The Southern merchandiser who requested anonymity said there was some initial confusion about the price cuts. "We've had a few customers call our pricing manager, thinking all the General Mills cereals were going to come down. Of course, it was only a selected number they put the cost reduction on."

Craig Schulstad, a spokesman for General Mills, said consumers called his company as well. Most calls were positive, he said, but some callers were under the impression the company was eliminating all coupons. He said consumers and retailers will soon see that's not the case.

"There's going to continue to be very strong trade support for our cereals and we will also continue to have significant numbers of coupons," he said. "The difference is that we're getting rid of stuff that really wasn't helping anybody, was only adding to the cost of doing business. So I think the trade will continue to see a lot of opportunity to promote our cereal products.

"We identified $175 million in cutbacks," he continued. "That's only an estimate of 30% of what we were doing. I can't be emphatic enough; our purpose here is not to eliminate this kind of activity, per se, but to eliminate that which was not helping consumers, the manufacturer or the trade.

"We're going to continue to do what we can to identify and isolate inefficient activity. We don't have any specific plans beyond what's been announced. We had actually done some of this already. In December we had price declines on selected packages. So this is something we've kind of been thinking about for some time."

The changes by General Mills could bring about changes in consumer shopping habits.
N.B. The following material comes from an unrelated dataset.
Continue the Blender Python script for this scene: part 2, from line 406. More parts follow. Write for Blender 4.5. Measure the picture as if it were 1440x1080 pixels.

While coupons have been a driving factor in the cereal category, consumers may now shift their focus.

"Over time, consumers may change their habits and use fewer coupons as the prices come down and the value of coupons as a percentage of the price decreases," said the Albertson's spokesman.

Riverside's Dettore said, however, that there are enough coupon users out there that General Mills will have to be careful not to alienate them.

Retailers also discussed what role their growing private-label programs may have played in persuading General Mills' to go for lower everyday prices.

"The private labels were stealing market share from the brands," Dettore said. "The gap was getting too large in shelf retail between the private labels and the brands. General Mills felt it was out of hand and had to close that gap.

"The brands are concerned about private label and they're trying to close the gap by reducing spending and lowering their prices. According to the brands, they've lost share to private label. That's the biggest trend I've seen and that leads right into what General Mills has announced," Dettore said.

"It's possible private label could have had an impact, considering it has made quite a dent in the cereal category," said Shaw's Eveleth. "And private label is still going to be much more competitive than the brands. Private label is definitely a value -- and our private label, I would say, would match up to any branded cereal out there today."

"The price spread between private label and national brands has been widening and consumers are realizing this," the Albertson's spokesman said. "Customers are assured of a more stable price and consistent value with private-label cereals."

The Southern retailer saw it differently, however, based on his own experience.

"Maybe nationally that's the case," he said. "It's not so much with us because we have been doing so much with all three of the nationals on ad coupons. We haven't been pushing private label as much in the past year as we had been."

Burt Flickinger III, a management consultant with A.T. Kearney, New York, said General Mills' moves will strengthen its position against private labels as well as other evolving competition.

"It will reinforce General Mills' position as the growing silver medalist, or No. 2 player in the category, in its long march to overtake Kellogg, which Big G cereal probably will do before the turn of the century," Flickinger said. "It will obviously help Big G in its battle, not only against private label, but exclusive brands like President's Choice and the product coming north from Mexico that's manufactured and distributed by a company named Maizoro."